Please report every line from the material that contains the word "choice".

>> START INFORMATION PROVIDED

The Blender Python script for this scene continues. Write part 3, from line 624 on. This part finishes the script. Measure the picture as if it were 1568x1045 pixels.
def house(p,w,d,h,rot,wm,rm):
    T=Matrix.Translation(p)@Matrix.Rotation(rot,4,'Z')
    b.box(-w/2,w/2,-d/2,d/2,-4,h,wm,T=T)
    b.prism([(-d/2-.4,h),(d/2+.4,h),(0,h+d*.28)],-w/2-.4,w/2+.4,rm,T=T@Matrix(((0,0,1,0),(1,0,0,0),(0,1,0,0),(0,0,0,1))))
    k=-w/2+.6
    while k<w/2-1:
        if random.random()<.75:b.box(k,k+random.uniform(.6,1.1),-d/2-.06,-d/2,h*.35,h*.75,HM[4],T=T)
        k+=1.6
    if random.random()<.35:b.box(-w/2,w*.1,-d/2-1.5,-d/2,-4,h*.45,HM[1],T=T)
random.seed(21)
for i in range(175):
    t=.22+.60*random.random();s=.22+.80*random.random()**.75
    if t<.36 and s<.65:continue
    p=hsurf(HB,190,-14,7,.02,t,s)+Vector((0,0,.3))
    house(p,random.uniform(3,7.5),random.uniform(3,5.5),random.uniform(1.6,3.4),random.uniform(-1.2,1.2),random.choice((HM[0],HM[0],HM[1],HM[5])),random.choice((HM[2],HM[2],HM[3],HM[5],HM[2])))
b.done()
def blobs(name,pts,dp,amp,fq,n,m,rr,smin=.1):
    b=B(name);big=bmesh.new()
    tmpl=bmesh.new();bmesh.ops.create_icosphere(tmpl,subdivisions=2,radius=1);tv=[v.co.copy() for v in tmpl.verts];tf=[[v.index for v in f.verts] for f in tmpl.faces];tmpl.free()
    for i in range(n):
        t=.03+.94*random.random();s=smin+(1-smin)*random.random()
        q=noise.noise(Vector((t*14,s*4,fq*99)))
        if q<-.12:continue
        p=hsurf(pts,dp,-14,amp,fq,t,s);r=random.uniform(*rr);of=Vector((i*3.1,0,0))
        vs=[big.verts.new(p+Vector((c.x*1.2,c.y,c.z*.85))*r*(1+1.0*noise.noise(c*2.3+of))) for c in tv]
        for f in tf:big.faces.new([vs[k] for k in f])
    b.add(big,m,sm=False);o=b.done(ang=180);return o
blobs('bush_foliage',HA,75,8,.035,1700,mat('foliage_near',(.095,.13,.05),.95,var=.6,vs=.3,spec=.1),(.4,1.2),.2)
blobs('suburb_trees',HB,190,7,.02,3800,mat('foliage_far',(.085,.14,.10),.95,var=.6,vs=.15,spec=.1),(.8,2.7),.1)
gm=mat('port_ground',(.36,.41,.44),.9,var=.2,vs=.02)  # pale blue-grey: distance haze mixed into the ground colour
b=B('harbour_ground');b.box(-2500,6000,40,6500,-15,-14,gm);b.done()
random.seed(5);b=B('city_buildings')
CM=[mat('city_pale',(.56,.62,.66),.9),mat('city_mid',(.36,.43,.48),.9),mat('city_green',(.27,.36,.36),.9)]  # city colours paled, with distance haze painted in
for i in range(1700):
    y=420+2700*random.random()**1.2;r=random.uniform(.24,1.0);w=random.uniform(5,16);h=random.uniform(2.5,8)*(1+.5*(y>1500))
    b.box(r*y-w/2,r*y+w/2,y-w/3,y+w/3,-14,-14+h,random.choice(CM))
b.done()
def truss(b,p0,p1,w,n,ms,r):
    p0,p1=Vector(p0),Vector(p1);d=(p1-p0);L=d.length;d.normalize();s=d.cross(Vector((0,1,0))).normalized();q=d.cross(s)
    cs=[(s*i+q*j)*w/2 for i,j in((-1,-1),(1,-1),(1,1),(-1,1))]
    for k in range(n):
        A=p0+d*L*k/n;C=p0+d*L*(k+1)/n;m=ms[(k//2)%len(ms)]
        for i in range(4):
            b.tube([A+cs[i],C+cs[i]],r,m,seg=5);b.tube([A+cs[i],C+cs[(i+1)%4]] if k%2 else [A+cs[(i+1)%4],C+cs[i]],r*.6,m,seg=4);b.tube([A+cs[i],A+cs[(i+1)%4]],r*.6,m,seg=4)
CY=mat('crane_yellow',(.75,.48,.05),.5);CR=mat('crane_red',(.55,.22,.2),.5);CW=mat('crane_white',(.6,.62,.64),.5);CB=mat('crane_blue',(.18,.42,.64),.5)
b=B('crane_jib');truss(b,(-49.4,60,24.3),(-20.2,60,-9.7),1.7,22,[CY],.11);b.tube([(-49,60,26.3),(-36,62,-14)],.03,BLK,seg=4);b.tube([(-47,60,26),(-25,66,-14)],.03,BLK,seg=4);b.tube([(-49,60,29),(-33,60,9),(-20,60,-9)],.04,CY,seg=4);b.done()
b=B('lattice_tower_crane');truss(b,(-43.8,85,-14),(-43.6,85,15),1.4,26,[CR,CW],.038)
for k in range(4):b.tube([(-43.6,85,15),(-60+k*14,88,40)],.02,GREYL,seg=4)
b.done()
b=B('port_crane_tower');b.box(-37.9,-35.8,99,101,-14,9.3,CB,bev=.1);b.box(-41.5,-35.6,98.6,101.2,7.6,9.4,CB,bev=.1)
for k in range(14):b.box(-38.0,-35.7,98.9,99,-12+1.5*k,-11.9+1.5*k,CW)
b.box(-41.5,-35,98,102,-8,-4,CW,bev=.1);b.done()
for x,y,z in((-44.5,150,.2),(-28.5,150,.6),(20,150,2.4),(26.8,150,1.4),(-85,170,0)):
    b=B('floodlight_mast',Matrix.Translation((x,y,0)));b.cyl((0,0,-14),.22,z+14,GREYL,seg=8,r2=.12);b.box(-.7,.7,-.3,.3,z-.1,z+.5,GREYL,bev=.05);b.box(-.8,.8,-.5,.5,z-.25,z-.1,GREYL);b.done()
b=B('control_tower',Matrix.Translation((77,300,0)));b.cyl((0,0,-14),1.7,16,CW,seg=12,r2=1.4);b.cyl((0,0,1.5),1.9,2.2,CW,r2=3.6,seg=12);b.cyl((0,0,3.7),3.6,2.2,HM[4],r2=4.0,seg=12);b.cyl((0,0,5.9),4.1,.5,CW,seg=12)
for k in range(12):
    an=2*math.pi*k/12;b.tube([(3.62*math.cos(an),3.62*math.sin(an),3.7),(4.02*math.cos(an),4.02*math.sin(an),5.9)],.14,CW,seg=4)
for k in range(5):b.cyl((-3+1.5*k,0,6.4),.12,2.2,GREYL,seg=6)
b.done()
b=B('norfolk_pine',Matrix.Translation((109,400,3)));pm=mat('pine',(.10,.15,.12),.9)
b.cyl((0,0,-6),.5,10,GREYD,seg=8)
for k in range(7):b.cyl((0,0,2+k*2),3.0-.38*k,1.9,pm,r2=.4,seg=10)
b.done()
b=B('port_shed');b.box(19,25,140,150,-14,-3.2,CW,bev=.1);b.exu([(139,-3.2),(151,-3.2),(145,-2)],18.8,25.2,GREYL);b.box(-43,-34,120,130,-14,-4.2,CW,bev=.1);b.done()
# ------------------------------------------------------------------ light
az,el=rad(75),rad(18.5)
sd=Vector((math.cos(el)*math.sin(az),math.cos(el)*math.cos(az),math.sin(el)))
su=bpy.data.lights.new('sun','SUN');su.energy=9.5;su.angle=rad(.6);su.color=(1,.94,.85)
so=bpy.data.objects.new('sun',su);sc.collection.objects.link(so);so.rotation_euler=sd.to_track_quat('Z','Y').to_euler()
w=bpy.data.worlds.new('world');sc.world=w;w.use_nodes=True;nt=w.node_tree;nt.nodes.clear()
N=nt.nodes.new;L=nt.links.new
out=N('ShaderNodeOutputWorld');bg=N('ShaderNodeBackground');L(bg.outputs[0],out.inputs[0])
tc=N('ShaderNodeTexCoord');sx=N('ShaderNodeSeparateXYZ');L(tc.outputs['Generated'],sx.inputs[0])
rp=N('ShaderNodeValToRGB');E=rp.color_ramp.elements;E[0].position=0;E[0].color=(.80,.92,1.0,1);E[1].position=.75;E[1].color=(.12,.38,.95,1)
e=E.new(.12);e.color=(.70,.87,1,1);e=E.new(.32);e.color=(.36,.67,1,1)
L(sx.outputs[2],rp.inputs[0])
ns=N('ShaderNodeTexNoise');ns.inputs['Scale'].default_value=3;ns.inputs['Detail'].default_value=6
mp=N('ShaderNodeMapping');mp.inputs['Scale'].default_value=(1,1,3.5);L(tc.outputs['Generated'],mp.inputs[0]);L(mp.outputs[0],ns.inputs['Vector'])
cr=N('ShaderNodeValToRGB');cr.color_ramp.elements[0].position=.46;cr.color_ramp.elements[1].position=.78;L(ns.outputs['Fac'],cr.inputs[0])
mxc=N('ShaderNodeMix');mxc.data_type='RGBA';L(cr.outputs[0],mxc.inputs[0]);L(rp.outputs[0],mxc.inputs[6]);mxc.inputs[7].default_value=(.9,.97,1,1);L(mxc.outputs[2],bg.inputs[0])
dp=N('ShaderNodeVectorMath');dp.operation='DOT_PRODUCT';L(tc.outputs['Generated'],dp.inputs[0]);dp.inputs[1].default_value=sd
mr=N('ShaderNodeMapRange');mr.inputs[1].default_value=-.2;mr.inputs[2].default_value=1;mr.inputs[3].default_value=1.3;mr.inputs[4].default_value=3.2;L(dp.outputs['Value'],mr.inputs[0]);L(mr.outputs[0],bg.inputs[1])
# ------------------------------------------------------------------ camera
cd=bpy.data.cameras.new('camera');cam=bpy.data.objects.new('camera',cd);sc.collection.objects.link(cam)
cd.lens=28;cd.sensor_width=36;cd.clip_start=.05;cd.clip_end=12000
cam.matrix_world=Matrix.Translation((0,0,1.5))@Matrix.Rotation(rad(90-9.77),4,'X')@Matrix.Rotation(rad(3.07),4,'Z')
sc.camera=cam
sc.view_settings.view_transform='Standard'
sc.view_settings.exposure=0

>> END INFORMATION PROVIDED

- [ANSWER TO THE PROBLEM]:
    house(p,random.uniform(3,7.5),random.uniform(3,5.5),random.uniform(1.6,3.4),random.uniform(-1.2,1.2),random.choice((HM[0],HM[0],HM[1],HM[5])),random.choice((HM[2],HM[2],HM[3],HM[5],HM[2])))
    b.box(r*y-w/2,r*y+w/2,y-w/3,y+w/3,-14,-14+h,random.choice(CM))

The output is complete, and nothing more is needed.